Les militants hors RN pourraient-ils se rallier à Marion Maréchal ? Elle représente tout ce que les radicaux ont dit rejeter pendant des décennies : elle est catholique, libérale, réactionnaire sur le droit à l’avortement. Sur ces points, c’est le milieu radical qui a évolué vers des positions conciliables avec le « maréchalisme ». En outre, dans un pays où les candidatures de droite catholique font des résultats insignifiants à la présidentielle (2,2 % pour Philippe de Villiers ; 1,19 % pour Christine Boutin) et où 40 % de la population se revendique athée et un tiers sans religion, tout retour de Marion Maréchal dans l’arène électorale passerait par une modération de sa revendication religieuse, rabattue sur un simple sentiment identitaire.
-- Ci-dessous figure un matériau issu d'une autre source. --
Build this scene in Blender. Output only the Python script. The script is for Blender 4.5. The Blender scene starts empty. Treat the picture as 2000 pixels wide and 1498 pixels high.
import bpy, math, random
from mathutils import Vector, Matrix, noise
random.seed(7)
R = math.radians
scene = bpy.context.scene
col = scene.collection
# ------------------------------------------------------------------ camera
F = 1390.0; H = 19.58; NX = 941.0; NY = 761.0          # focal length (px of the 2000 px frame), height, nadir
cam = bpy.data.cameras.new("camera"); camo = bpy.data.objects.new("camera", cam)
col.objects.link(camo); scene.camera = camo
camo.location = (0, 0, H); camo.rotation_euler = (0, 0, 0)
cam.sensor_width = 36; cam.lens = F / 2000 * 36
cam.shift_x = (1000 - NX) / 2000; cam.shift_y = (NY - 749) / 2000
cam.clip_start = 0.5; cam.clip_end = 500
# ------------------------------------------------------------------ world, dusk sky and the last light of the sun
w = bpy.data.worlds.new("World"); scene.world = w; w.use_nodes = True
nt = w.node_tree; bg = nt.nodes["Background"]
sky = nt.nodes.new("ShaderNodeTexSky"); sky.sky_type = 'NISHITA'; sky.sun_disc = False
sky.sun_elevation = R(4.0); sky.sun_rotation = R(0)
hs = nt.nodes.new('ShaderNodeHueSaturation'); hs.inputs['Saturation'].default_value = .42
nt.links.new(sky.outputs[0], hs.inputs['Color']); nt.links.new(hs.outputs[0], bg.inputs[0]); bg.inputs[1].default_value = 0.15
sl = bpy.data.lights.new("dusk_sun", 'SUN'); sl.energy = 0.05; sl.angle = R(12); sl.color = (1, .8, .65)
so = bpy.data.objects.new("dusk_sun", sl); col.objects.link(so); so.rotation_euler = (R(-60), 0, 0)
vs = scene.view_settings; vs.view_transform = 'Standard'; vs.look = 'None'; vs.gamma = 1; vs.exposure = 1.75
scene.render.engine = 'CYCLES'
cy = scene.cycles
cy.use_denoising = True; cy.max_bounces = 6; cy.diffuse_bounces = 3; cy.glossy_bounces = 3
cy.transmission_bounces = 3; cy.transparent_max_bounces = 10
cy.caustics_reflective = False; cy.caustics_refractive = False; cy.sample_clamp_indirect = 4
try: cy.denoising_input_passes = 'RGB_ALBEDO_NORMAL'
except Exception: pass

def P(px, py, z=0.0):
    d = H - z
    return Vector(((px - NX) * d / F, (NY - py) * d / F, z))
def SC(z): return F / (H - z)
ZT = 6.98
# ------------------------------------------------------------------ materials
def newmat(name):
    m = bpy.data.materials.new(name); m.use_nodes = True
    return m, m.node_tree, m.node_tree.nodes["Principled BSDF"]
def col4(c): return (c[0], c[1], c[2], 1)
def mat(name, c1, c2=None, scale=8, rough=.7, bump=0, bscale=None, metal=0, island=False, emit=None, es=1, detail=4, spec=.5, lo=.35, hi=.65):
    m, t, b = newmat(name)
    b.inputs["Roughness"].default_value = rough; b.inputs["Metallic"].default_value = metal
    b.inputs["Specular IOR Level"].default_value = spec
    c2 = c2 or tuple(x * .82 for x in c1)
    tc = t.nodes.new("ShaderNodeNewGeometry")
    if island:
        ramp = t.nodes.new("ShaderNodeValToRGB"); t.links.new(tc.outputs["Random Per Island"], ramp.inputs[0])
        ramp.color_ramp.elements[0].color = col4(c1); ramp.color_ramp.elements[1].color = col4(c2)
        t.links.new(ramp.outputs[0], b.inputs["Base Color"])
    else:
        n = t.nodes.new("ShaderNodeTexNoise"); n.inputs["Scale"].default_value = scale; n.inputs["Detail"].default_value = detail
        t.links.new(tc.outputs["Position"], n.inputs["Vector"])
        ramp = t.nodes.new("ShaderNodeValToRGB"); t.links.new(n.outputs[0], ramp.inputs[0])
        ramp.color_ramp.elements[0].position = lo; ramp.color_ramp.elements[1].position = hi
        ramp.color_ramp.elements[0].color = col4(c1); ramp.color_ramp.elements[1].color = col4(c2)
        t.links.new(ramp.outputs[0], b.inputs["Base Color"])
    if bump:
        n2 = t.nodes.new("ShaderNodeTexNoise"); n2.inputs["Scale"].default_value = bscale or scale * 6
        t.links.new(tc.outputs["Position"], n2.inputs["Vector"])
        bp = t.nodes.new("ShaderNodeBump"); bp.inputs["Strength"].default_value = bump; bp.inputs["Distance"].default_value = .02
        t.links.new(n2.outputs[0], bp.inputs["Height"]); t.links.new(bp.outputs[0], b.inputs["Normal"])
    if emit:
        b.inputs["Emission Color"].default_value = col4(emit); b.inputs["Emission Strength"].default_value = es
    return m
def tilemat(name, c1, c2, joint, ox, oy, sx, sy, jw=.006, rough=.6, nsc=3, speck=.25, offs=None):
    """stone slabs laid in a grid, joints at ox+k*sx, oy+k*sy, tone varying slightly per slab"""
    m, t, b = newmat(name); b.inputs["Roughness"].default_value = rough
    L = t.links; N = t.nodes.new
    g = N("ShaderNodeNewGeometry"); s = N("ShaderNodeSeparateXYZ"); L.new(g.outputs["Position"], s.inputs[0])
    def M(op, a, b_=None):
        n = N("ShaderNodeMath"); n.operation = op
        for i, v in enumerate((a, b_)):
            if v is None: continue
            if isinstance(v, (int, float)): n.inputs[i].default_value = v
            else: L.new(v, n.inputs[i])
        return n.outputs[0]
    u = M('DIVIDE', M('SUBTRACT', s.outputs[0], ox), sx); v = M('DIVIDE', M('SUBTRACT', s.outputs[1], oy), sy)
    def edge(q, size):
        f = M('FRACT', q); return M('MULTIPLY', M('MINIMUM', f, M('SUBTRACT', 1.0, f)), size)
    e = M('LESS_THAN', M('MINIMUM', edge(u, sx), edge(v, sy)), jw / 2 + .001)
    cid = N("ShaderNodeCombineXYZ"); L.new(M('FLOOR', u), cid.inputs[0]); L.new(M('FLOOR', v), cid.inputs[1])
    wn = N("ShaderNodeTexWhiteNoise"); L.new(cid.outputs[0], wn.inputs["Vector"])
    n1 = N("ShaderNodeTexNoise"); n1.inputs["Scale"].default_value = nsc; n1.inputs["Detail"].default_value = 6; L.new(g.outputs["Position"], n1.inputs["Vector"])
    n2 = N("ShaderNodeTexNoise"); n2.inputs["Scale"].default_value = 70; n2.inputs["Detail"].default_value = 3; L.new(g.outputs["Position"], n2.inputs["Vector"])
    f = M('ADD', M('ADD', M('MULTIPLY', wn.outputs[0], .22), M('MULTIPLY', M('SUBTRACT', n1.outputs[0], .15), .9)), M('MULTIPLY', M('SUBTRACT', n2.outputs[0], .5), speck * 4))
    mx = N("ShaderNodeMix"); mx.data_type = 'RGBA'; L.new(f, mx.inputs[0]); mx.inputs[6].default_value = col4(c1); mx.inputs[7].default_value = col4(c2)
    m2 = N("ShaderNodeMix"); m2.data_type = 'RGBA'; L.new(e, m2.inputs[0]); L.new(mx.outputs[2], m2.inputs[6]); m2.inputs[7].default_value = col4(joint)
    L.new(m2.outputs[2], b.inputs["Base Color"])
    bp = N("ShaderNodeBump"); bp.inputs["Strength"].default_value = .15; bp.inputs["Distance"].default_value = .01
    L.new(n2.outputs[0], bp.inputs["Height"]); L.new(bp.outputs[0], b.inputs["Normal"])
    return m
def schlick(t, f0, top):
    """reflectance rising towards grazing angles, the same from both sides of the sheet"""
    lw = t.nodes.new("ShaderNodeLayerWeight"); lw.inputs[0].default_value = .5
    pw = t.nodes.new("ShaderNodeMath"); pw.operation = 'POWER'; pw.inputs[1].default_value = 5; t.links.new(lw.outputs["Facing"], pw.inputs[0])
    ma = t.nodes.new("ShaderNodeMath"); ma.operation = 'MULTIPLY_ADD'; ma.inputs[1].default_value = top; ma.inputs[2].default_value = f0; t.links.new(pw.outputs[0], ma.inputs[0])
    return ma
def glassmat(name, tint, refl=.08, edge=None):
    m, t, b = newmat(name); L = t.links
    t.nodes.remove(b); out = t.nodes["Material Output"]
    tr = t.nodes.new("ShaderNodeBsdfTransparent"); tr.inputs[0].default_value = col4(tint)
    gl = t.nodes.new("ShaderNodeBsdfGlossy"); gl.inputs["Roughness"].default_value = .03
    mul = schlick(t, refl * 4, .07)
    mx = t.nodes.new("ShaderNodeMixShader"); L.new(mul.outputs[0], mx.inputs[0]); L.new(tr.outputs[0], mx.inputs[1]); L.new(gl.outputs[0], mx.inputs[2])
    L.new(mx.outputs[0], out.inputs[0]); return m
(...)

Sur le plan ethnique, Marion Maréchal correspond à un compromis possible : elle rejette certes toute « approche racialiste du peuple français », mais, en même temps, regrette « la substitution sur certaines parties du territoire de ce qu’on appelle les Français de souche par une population nouvellement immigrée ». Son libéralisme économique n’est pas rédhibitoire, la question étant secondaire pour ces milieux et ce point de vue est majoritaire au RN : à tous les congrès, les militants ont toujours choisi la ligne économique à droite, l’objectif étant de parvenir enfin à fédérer les classes populaires, qui votent RN, aux secteurs bourgeois ou âgés, qui s’y refusent.
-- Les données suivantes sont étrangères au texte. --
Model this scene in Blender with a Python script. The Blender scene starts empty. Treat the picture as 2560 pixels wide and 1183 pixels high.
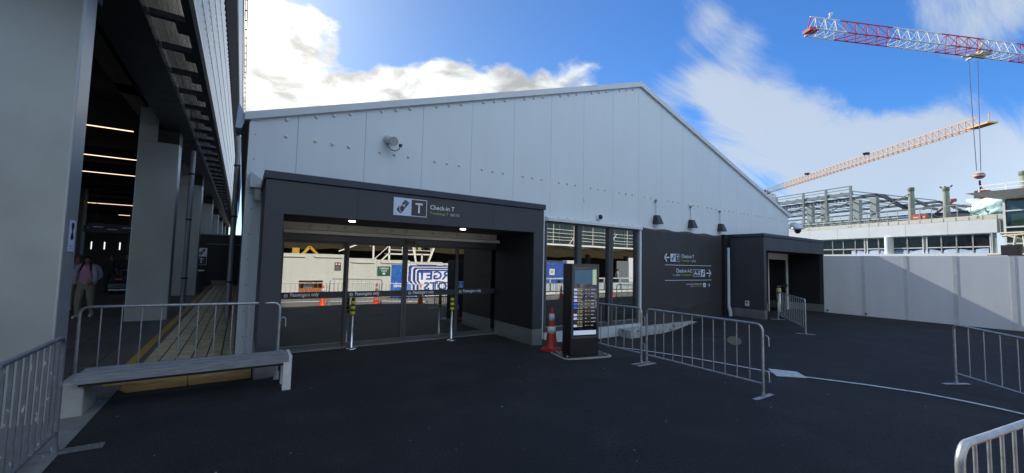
import bpy, bmesh, math, random
from mathutils import Vector, Matrix
R = math.radians
random.seed(7)
S = bpy.context.scene
COL = S.collection

# ---------------------------------------------------------------- camera
cam_d = bpy.data.cameras.new('camera')
cam = bpy.data.objects.new('camera', cam_d); COL.objects.link(cam); S.camera = cam
cam_d.sensor_width = 36; cam_d.lens = 14.105; cam_d.clip_start = 0.05; cam_d.clip_end = 3000
_X = Vector((0.829, -0.558, 0.023)); _Y = Vector((-0.054, -0.039, 0.998)); _Z = Vector((-0.556, -0.829, -0.062))
_X.normalize(); _Z = (_X.cross(_Y)).normalized(); _Y = _Z.cross(_X).normalized()
m = Matrix((_X, _Y, _Z)).transposed().to_4x4(); m.translation = Vector((0, 0, 1.8))
cam.matrix_world = m

# ---------------------------------------------------------------- exposure
S.view_settings.view_transform = 'Standard'; S.view_settings.look = 'None'
S.view_settings.exposure = 1.2; S.view_settings.gamma = 1.0

# ---------------------------------------------------------------- sun
ELEV, AZ = R(34), R(6)                       # sun beyond the marquee, a touch to the left
sdir = Vector((-math.sin(AZ)*math.cos(ELEV), math.cos(AZ)*math.cos(ELEV), math.sin(ELEV)))
ld = bpy.data.lights.new('sun', 'SUN'); ld.energy = 3.0; ld.angle = R(0.53); ld.color = (1, .94, .84)
lo = bpy.data.objects.new('sun', ld); COL.objects.link(lo)
lo.rotation_euler = sdir.to_track_quat('Z', 'Y').to_euler(); lo.location = (0, 30, 40)

# ---------------------------------------------------------------- sky with clouds
W = bpy.data.worlds.new('World'); S.world = W; W.use_nodes = True
nt = W.node_tree; N = nt.nodes; L = nt.links; N.clear()
def nd(t, **k):
    n = N.new(t)
    for a, b in k.items(): setattr(n, a, b)
    return n
def mth(op, a, b=None, c=None, clamp=False):
    n = nd('ShaderNodeMath', operation=op); n.use_clamp = clamp
    for i, v in enumerate((a, b, c)):
        if v is None: continue
        if isinstance(v, (int, float)): n.inputs[i].default_value = v
        else: L.new(v, n.inputs[i])
    return n.outputs[0]
def vm(op, a, b=None):
    n = nd('ShaderNodeVectorMath', operation=op)
    for i, v in enumerate((a, b)):
        if v is None: continue
        if isinstance(v, (tuple, list, Vector)): n.inputs[i].default_value = v
        else: L.new(v, n.inputs[i])
    return n
def sstep(v, lo_, hi_):
    n = nd('ShaderNodeMapRange', interpolation_type='SMOOTHSTEP')
    L.new(v, n.inputs[0]); n.inputs[1].default_value = lo_; n.inputs[2].default_value = hi_
    return n.outputs[0]
sky = nd('ShaderNodeTexSky', sky_type='NISHITA'); sky.sun_disc = False
sky.sun_elevation = ELEV; sky.sun_rotation = -AZ
sky.air_density = 1.0; sky.dust_density = 0.6; sky.ozone_density = 2.5; sky.altitude = 0
tc = nd('ShaderNodeTexCoord')
D = vm('NORMALIZE', tc.outputs['Generated']).outputs[0]
sep = nd('ShaderNodeSeparateXYZ'); L.new(D, sep.inputs[0])
zz = mth('ADD', mth('MAXIMUM', sep.outputs[2], 0.0), 0.16)
comb = nd('ShaderNodeCombineXYZ')
L.new(mth('DIVIDE', sep.outputs[0], zz), comb.inputs[0]); L.new(mth('DIVIDE', sep.outputs[1], zz), comb.inputs[1])
def noise(vec, scale, detail, rough, dist=0.0):
    n = nd('ShaderNodeTexNoise'); n.inputs['Scale'].default_value = scale; n.inputs['Detail'].default_value = detail
    n.inputs['Roughness'].default_value = rough; n.inputs['Distortion'].default_value = dist
    L.new(vec, n.inputs['Vector']); return n.outputs['Fac']
P = comb.outputs[0]
puff = noise(P, 4.2, 10, .56, .35)
mp = nd('ShaderNodeMapping'); L.new(P, mp.inputs[0]); mp.inputs['Rotation'].default_value = (0, 0, R(-38)); mp.inputs['Scale'].default_value = (.45, 1.9, 1)
wisp = noise(mp.outputs[0], 2.3, 10, .66, .7)
def blobs(lst):
    acc = None
    for (c, r, w) in lst:
        c = Vector(c).normalized()
        d = vm('DOT_PRODUCT', D, c).outputs['Value']
        s = mth('MULTIPLY', sstep(d, math.cos(R(r)), 1.0), w)
        acc = s if acc is None else mth('ADD', acc, s)
    return acc
cum = blobs([((.0, .938, .33), 8, .60), ((-.06, .93, .40), 8, .45), ((.035, .905, .43), 5, .42), ((.09, .942, .30), 7, .34),
             ((.2, .93, .29), 11, .60), ((.32, .88, .33), 10, .58), ((.43, .82, .36), 9, .58), ((.52, .76, .37), 7, .45), ((.62, .67, .39), 7, .5), ((.005, .86, .51), 7, .40),
             ((.11, .885, .452), 4, .34), ((-.3, .9, .3), 20, .5)])
cir = blobs([((.735, .452, .50), 5, .22), ((.785, .43, .44), 6, .24), ((.83, .40, .38), 7, .28), ((.87, .38, .30), 8, .30), ((.80, .53, .29), 10, .34),
             ((.92, .32, .20), 10, .42), ((.955, .22, .12), 11, .55), ((.975, .10, .10), 12, .5), ((.905, .08, .425), 7, .42), ((.935, .13, .33), 5, .12),
             ((.96, .19, .205), 6, .22), ((.72, .62, .33), 9, .2)])
fill_clouds = blobs([((-.1, -.86, .50), 62, 1.1), ((-.85, -.2, .5), 40, .6), ((.5, -.7, .5), 45, .5)])  # unseen clouds behind the camera, added to brighten the shaded facade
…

Alors que l’extrême droite cite depuis des décennies le principe du philosophe marxiste Antonio Gramsci sur « l’hégémonie culturelle » nécessaire à la prise du pouvoir, Marion Maréchal paraît avoir saisi un autre concept de Gramsci : pour prendre le pouvoir, il faut un « bloc social », une alliance temporaire entre groupes sociaux aux intérêts économiques immédiats divergents. L’une des premières notes publiées par le Centre d’analyse et de prospective, qu’elle a lancé à l’automne dernier, avait ainsi pour objet la défense de « la souveraineté monétaire » de la Banque centrale européenne, bien loin du souverainisme intégral du marinisme. Marion Maréchal sait peut-être aussi que les spécialistes de géographie politique récusent l’analyse d’une « France périphérique » qui serait le royaume du RN. Elle a ainsi qualifié de « caricatural » le concept de « démétropolisation » que sa tante a lancé avant les municipales et qui devrait être approfondi pour 2022.

 

La particularité de la période à venir est que les radicaux et nombre de populistes convergent désormais sur le rejet de la société multiethnique au profit d’un désir de souveraineté culturelle, et que ce ressentiment déborde largement l’extrême droite. Une personne totalement extérieure au RN pourrait-elle ramasser ce que les Le Pen ont semé ? Le créneau est étroit. Certes, Éric Zemmour profère des opinions sur la guerre raciale bien plus radicales que le RN, et dans les « trends », il surclasse désormais tous les Le Pen. Mais Marine Le Pen a été, elle-même, une reine médiatique entre 2002 et 2012 : débattre sur un plateau télévisé choisi n’est pas mener une campagne présidentielle.